Vragen van het lid Gijs van Dijk (PvdA) aan de Minister en de Staatssecretaris van Sociale Zaken en Werkgelegenheid over uitsluiting van studenten en jongeren voor de Tijdelijke Overbruggingsregeling Zelfstandige Ondernemers (Tozo) (ingezonden 20 mei 2020).
Antwoord van Staatssecretaris Van Ark (Sociale Zaken en Werkgelegenheid) (ontvangen
8 juni 2020).
Vraag 1
Bent u bekend met het artikel in NH Nieuws «Weddingplanner Sophie (20) krijgt geen
coronavergoeding «omdat ze te jong is»» van 18 mei 2020?1
Antwoord 1
Ja.
Vraag 2
Hoe verklaart u dat hardwerkende jonge zelfstandigen zonder personeel (zzp'ers) onder
21 jaar slechts recht hebben op een uitkering van 259,78 euro per maand? Is het mogelijk
om in Nederland rond te komen met een inkomen van 259,78 euro per maand?
Antwoord 2
De hoogte van de inkomensaanvulling voor jongeren van 18 tot 21 jaar vanuit de Tozo
is gebaseerd op de jongerennormen op grond van artikel 20 van de Participatiewet.

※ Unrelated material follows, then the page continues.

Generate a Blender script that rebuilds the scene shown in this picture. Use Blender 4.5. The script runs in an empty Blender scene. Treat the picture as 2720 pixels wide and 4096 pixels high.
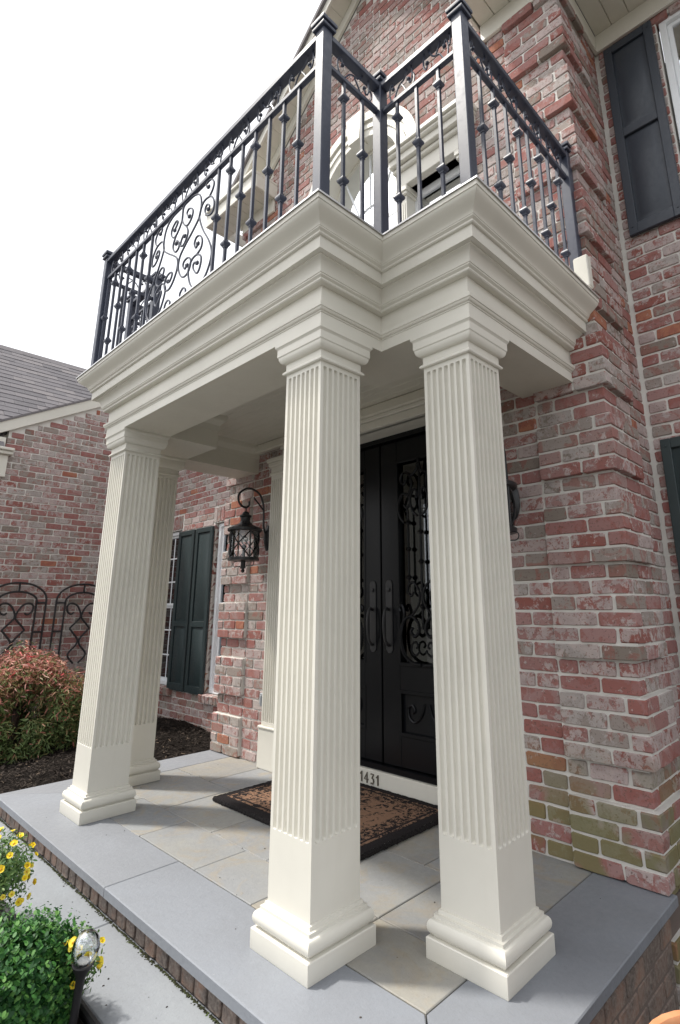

Deze jongerennormen zijn lager dan de bijstandsnormen voor volwassenen, omdat de ouders
volgens de wet (artikel 395a van Boek 1 van het Burgerlijk Wetboek) verplicht zijn
bij te dragen aan de kosten van het levensonderhoud van hun meerderjarige kinderen
die de leeftijd van 21 jaar nog niet hebben bereikt. Om deze reden dekt de bijstandsnorm
voor personen van 18 tot 21 jaar niet volledig de noodzakelijke kosten van bestaan.
Gelet op het vangnetkarakter van de bijstand is het gerechtvaardigd om bij de bepaling
van de hoogte van de norm rekening te houden met deze onderhoudsplicht (zie ook: Kamerstukken
II 2002/03, 28 870, nr. 3, p. 43).
Er wordt dan ook vanuit gegaan dat de jongere een beroep doet op zijn ouders voor
een bijdrage in zijn bestaanskosten. Alleen als de ouders onvoldoende draagkracht
hebben om aan hun onderhoudsplicht te voldoen, bijvoorbeeld omdat zij zelf een bijstandsuitkering
hebben, of als redelijkerwijs het onderhoudsrecht ten opzichte van de ouders niet
te gelde kan worden gemaakt, heeft de uitwonende jongere recht op aanvullende bijzondere
bijstand (o.g.v. artikel 12 van de Participatiewet). De gemeente stemt de hoogte van
de bijzondere bijstand dan af op de persoonlijke situatie, waarbij de gemeente zelf
kan bepalen hoe hoog de bijzondere bijstand voor levensonderhoud is.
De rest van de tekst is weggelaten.